AIM: Copy only this: the line containing "Write part 6", the line containing "obj(nm, bmx, M('grey_white_print', (150, 150, 152), .7)", and every line between them, exactly as written.

** START **

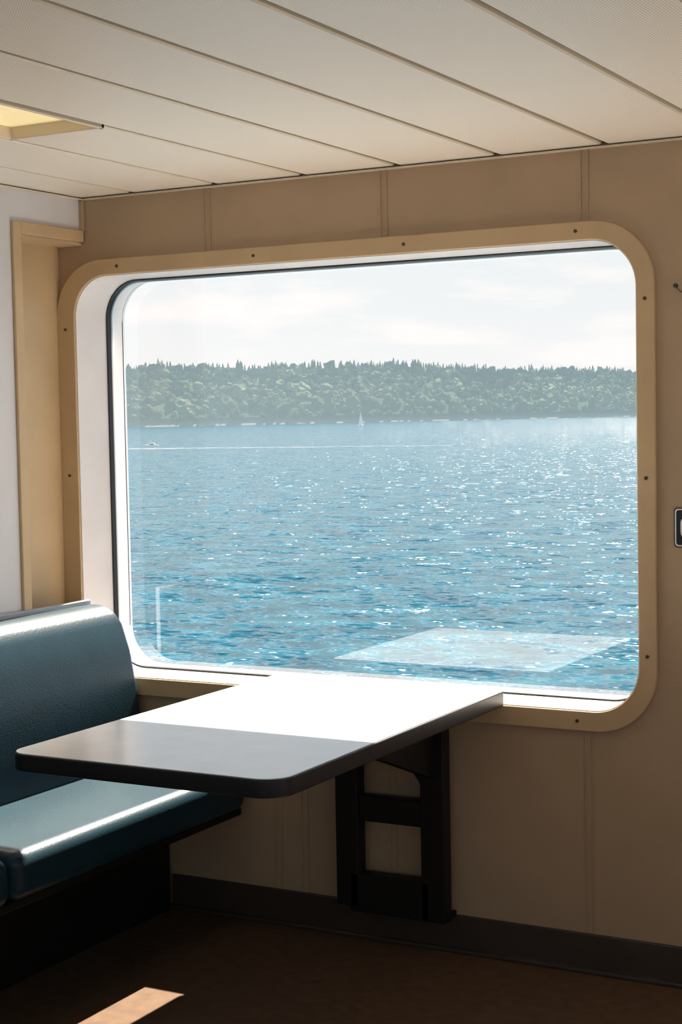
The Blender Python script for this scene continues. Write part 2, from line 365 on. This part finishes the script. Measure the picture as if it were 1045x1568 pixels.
# boats (white paint; glow added to paint and sails for haze and backlight)
def boat_glow_paint():
    m,nt,out=newmat('boat_white_glow'); b=N(nt,'ShaderNodeBsdfPrincipled'); nt.links.new(b.outputs[0],out.inputs[0])
    b.inputs['Base Color'].default_value=(.35,.37,.39,1); b.inputs['Roughness'].default_value=.6
    b.inputs['Emission Color'].default_value=(.45,.52,.56,1); b.inputs['Emission Strength'].default_value=.8
    return m
M_boat=boat_glow_paint()
def boat(name,px,py,L,heading,sail=False):
    e=empty(name)
    q=V*py*cos(px)+Rr*py*sin(px); x0,y0=q[0]+3.24,q[1]-4.2
    hull=[(-.5,-.16),(.2,-.17),(.42,-.09),(.5,0),(.42,.09),(.2,.17),(-.5,.16)]
    bm=bmesh.new(); A=[bm.verts.new((p[0]*L*.93,p[1]*L*.7,-.05*L)) for p in hull];B=[bm.verts.new((p[0]*L,p[1]*L,.12*L+max(0,p[0])*.06*L)) for p in hull]
    bm.faces.new(A);bm.faces.new(B)
    for i in range(7): bm.faces.new((A[i],A[(i+1)%7],B[(i+1)%7],B[i]))
    h=from_bm('hull',bm,M_boat,e); bev(h,.01*L,2)
    prism('cabin',[(-.25*L,.11*L),(.2*L,.11*L),(.08*L,(.2 if sail else .27)*L),(-.2*L,(.2 if sail else .27)*L)],-.11*L,.11*L,'y',M_boat,e,.01*L)
    prism('cabin_windows',[(-.19*L,.14*L),(.12*L,.14*L),(.08*L,.18*L),(-.17*L,.18*L)],-.113*L,.113*L,'y',M_black,e)
    mh=1.5 if sail else .28
    bm=bmesh.new(); add_cyl(bm,(.05*L,0,(.2+mh/2)*L),(0,0,1),.008*L,mh*L,8); from_bm('mast',bm,M_boat,e)
    if sail:  # sails added, standing in for a pale mark on the window pane
        prism('mainsail_added',[(.03*L,.28*L),(-.42*L,.28*L),(-.25*L,.8*L),(.03*L,1.65*L)],-.006*L,.006*L,'y',M_boat,e)
        prism('jib_added',[(.07*L,.2*L),(.48*L,.2*L),(.09*L,1.45*L)],-.006*L,.006*L,'y',M_boat,e)
    e.location=(x0,y0,SEA); e.rotation_euler=(0,0,heading)
boat('motorboat',atan((235-522)/2462.),760,6.5,a0+pi)
boat('boat_added_sails',atan((556-522)/2462.),2050,11,a0+.9,True)

# boat wake: foam streak lying on the water
def wake_mat():
    m,nt,out=newmat('wake_foam'); d=N(nt,'ShaderNodeBsdfDiffuse'); d.inputs[0].default_value=(.30,.32,.36,1); t_=N(nt,'ShaderNodeBsdfTransparent')
    tc=N(nt,'ShaderNodeTexCoord'); n=N(nt,'ShaderNodeTexNoise'); n.inputs['Scale'].default_value=.25; n.inputs['Detail'].default_value=4; nt.links.new(tc.outputs['Object'],n.inputs['Vector'])
    r=N(nt,'ShaderNodeMapRange'); r.inputs['From Min'].default_value=.40; r.inputs['From Max'].default_value=.62; r.inputs['To Max'].default_value=.55; nt.links.new(n.outputs[0],r.inputs[0])
    mx=N(nt,'ShaderNodeMixShader'); nt.links.new(r.outputs[0],mx.inputs[0]); nt.links.new(t_.outputs[0],mx.inputs[1]); nt.links.new(d.outputs[0],mx.inputs[2]); nt.links.new(mx.outputs[0],out.inputs[0]); return m
bm=bmesh.new(); pr=None
for i in range(80):
    l=-100+i*1.9; wd=22*(1-i/79.)**.8+5; base=700-(l+100)*.45
    q=[bm.verts.new((*( Rr*l+V*(base+s*wd)+np.array([3.24,-4.2])),SEA+.08)) for s in (-.5,.5)]
    if pr: bm.faces.new((pr[0],q[0],q[1],pr[1]))
    pr=q
from_bm('boat_wake',bm,wake_mat())

# ---------------------------------------------------------------- world
wd=bpy.data.worlds.new('sky'); S.world=wd; wd.use_nodes=True; nt=wd.node_tree; nt.nodes.clear()
out=N(nt,'ShaderNodeOutputWorld'); bg=N(nt,'ShaderNodeBackground'); nt.links.new(bg.outputs[0],out.inputs[0])
tc=N(nt,'ShaderNodeTexCoord'); sx=N(nt,'ShaderNodeSeparateXYZ'); nt.links.new(tc.outputs['Generated'],sx.inputs[0])
cr=N(nt,'ShaderNodeValToRGB'); e=cr.color_ramp.elements
e[0].position=0; e[0].color=(1,.985,.975,1); e[1].position=.7; e[1].color=(.22,.44,.74,1)
x=e.new(.04); x.color=(.97,.98,.985,1); x=e.new(.12); x.color=(.89,.95,.975,1); x=e.new(.3); x.color=(.40,.66,.92,1)
nt.links.new(sx.outputs[2],cr.inputs[0])
mp=N(nt,'ShaderNodeMapping'); mp.inputs['Scale'].default_value=(8,8,34); mp.inputs['Location'].default_value=(1.3,.4,.2); nt.links.new(tc.outputs['Generated'],mp.inputs[0])
nz=N(nt,'ShaderNodeTexNoise'); nz.inputs['Scale'].default_value=1.; nz.inputs['Detail'].default_value=6; nt.links.new(mp.outputs[0],nz.inputs['Vector'])
r=N(nt,'ShaderNodeMapRange'); r.inputs['From Min'].default_value=.54; r.inputs['From Max'].default_value=.66; nt.links.new(nz.outputs[0],r.inputs[0])
mx=N(nt,'ShaderNodeMix',data_type='RGBA'); nt.links.new(r.outputs[0],mx.inputs[0]); nt.links.new(cr.outputs[0],mx.inputs[6]); mx.inputs[7].default_value=(1.08,1.04,1.02,1)
nt.links.new(mx.outputs[2],bg.inputs[0]); bg.inputs[1].default_value=1.07

# ---------------------------------------------------------------- lights
sun=bpy.data.lights.new('sun','SUN'); sun.energy=32; sun.angle=radians(.53); sun.color=(1,.88,.73)
so=link(bpy.data.objects.new('sun',sun)); d=Vector((.09,-.87,-1)); so.rotation_euler=d.to_track_quat('-Z','Y').to_euler()
def area(name,loc,dirv,sx_,sy_,e_,col):
    l=bpy.data.lights.new(name,'AREA'); l.shape='RECTANGLE'; l.size=sx_; l.size_y=sy_; l.energy=e_; l.color=col
    o=link(bpy.data.objects.new(name,l)); o.location=loc; o.rotation_euler=Vector(dirv).to_track_quat('-Z','Y').to_euler(); return o
area('fill_right',(XR-.03,-3.1,1.45),(-1,0,0.25),3.8,1.1,4,(1,.88,.74))  # added fill lamp, stands in for daylight from unseen side windows
area('fill_front',(2.3,YB+.03,1.45),(0,1,0.25),3.6,1.1,2,(1,.93,.85))  # added fill lamp at the unseen windows behind the camera

# ---------------------------------------------------------------- camera
def Rxm(a): return Matrix.Rotation(a,4,'X')
def Rzm(a): return Matrix.Rotation(a,4,'Z')
cam=bpy.data.cameras.new('camera'); cam.sensor_fit='HORIZONTAL'; cam.sensor_width=36; cam.lens=2462.34/1045.33*36; cam.clip_end=20000; cam.clip_start=.05
co=link(bpy.data.objects.new('camera',cam)); co.matrix_world=Matrix.Translation((3.2438,-4.2,1.5608))@Rzm(.5022)@Rxm(pi/2-.0588)@Rzm(-.0188)
S.camera=co
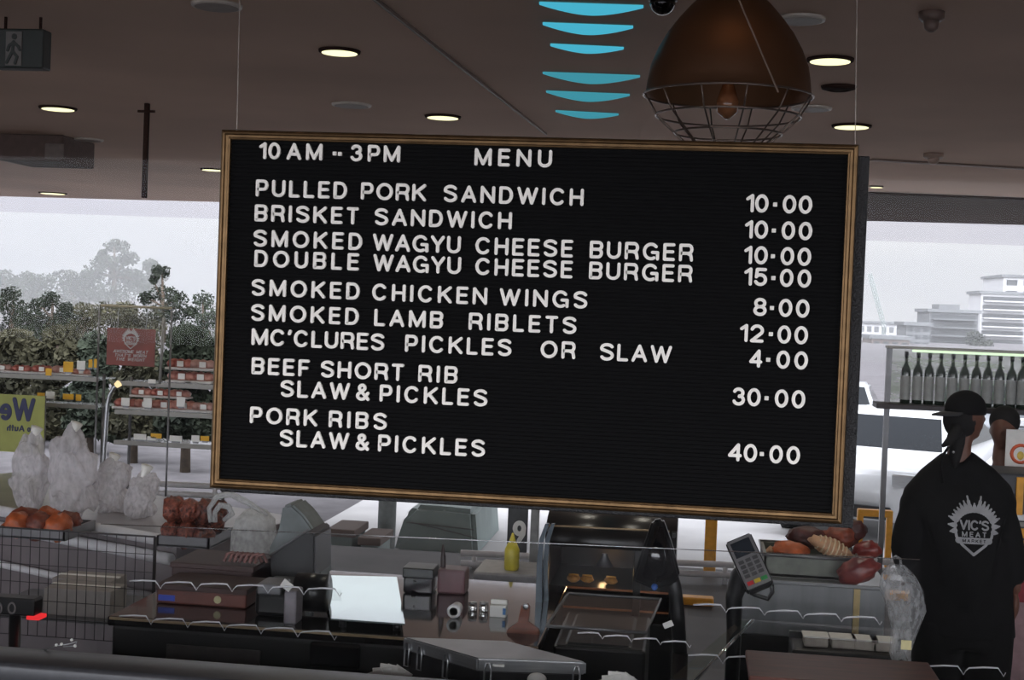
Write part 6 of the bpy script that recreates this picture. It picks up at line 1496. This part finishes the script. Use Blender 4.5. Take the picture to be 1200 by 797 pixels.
# shield print on the back, laid on the cloth
from mathutils.bvhtree import BVHTree
vv = [v.co+shirt.parent.location for v in shirt.data.vertices]; tree_ = BVHTree.FromPolygons(vv, [p.vertices[:] for p in shirt.data.polygons])
cc = P(1142, 619, Yp-.14); sw_ = 53*kp
def Tsh(x, z, d):
    q = Vector((cc.x+x, Yp-1, cc.z+z)); hit = tree_.ray_cast(q, Vector((0, 1, 0)))
    y = hit[0].y if hit[0] is not None else Yp-.1
    return Vector((cc.x+x, y-.0015+d, cc.z+z))
for nm, bmx in zip(('shield_print', 'print_lettering', 'print_banner', 'banner_lettering'), crest(Tsh, sw_, -.001, .002, None)):
    obj(nm, bmx, M('grey_white_print', (150, 150, 152), .7) if nm != 'banner_lettering' else m_cloth, shirt)

# second person further back, mostly hidden
Y2 = 4.75; k2 = 1/PPM(Y2)
J2 = lambda x, y, dy=0.0: P(x, y, Y2)+Vector((0, dy, 0))
b2 = J2(1178, 600); b2.z = 0
p2 = thing('person', 'bareheaded person in an olive top, mostly hidden behind the black cap wearer', 'person', b2)
hc2 = J2(1176, 505); hip2 = Vector((b2.x, Y2, hc2.z-.75)); ch2 = Vector((b2.x, Y2, hc2.z-.36)); nk = hc2-Vector((0, 0, .16))
s2l, s2r = nk+Vector((-.17, 0, -.07)), nk+Vector((.17, 0, -.07))
zk = hip2.z*.5
V2 = [hip2, hip2.lerp(ch2, .5), ch2, nk, nk+Vector((0, 0, .05)), s2l, s2l+Vector((-.05, .02, -.26)), s2l+Vector((-.02, .14, -.46)), s2r, s2r+Vector((.05, .02, -.26)), s2r+Vector((.02, .14, -.46)), hip2+Vector((-.09, 0, -.03)), Vector((hip2.x-.1, Y2, zk)), Vector((hip2.x-.1, Y2, .08)), hip2+Vector((.09, 0, -.03)), Vector((hip2.x+.1, Y2, zk)), Vector((hip2.x+.1, Y2, .08)), Vector((hip2.x-.1, Y2+.14, .04)), Vector((hip2.x+.1, Y2+.14, .04))]
bm = body_from(V2, E_, [(.14, .1), (.125, .09), (.145, .1), (.055, .055), (.05, .05), .05, .042, .028, .05, .042, .028, .08, .055, .038, .08, .055, .038, .038, .038], hc2, .215, Vector((-.3, -.9, 0)), [(V2[7], Vector((.1, .7, -.4)), Vector((0, 0, -1)), .16, 1), (V2[10], Vector((-.1, .7, -.4)), Vector((0, 0, -1)), .16, -1)])
remeshed('body', bm, .009, m_skin, p2)
bm = skin_mesh([hip2, hip2.lerp(ch2, .5), ch2, nk-Vector((0, 0, .02)), s2l, s2l.lerp(V2[6], .8), s2r, s2r.lerp(V2[9], .8)], [(0, 1), (1, 2), (2, 3), (2, 4), (4, 5), (2, 6), (6, 7)], [(.165, .12), (.15, .115), (.165, .12), (.07, .07), .07, .065, .07, .065])
remeshed('top', bm, .012, M('olive_top', (88, 100, 62), .8), p2, 6)
bm = skin_mesh([hip2, V2[11], V2[12], V2[13], V2[14], V2[15], V2[16]], [(0, 1), (1, 2), (2, 3), (0, 4), (4, 5), (5, 6)], [(.16, .12), .105, .085, .065, .105, .085, .065])
remeshed('trousers', bm, .013, m_cloth, p2, 5)
bm = BM(); vs = bmesh.ops.create_icosphere(bm, subdivisions=4, radius=1.0)['verts']
for v in vs: v.co = hc2+Vector((v.co.x*.082+.008, v.co.y*.09+.02, v.co.z*.085+.055))
obj('hair', bm, m_hair, p2, True)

** END **

TASK RESPONSE:
Write part 6 of the bpy script that recreates this picture. It picks up at line 1496. This part finishes the script. Use Blender 4.5. Take the picture to be 1200 by 797 pixels.
# shield print on the back, laid on the cloth
from mathutils.bvhtree import BVHTree
vv = [v.co+shirt.parent.location for v in shirt.data.vertices]; tree_ = BVHTree.FromPolygons(vv, [p.vertices[:] for p in shirt.data.polygons])
cc = P(1142, 619, Yp-.14); sw_ = 53*kp
def Tsh(x, z, d):
    q = Vector((cc.x+x, Yp-1, cc.z+z)); hit = tree_.ray_cast(q, Vector((0, 1, 0)))
    y = hit[0].y if hit[0] is not None else Yp-.1
    return Vector((cc.x+x, y-.0015+d, cc.z+z))
for nm, bmx in zip(('shield_print', 'print_lettering', 'print_banner', 'banner_lettering'), crest(Tsh, sw_, -.001, .002, None)):
    obj(nm, bmx, M('grey_white_print', (150, 150, 152), .7) if nm != 'banner_lettering' else m_cloth, shirt)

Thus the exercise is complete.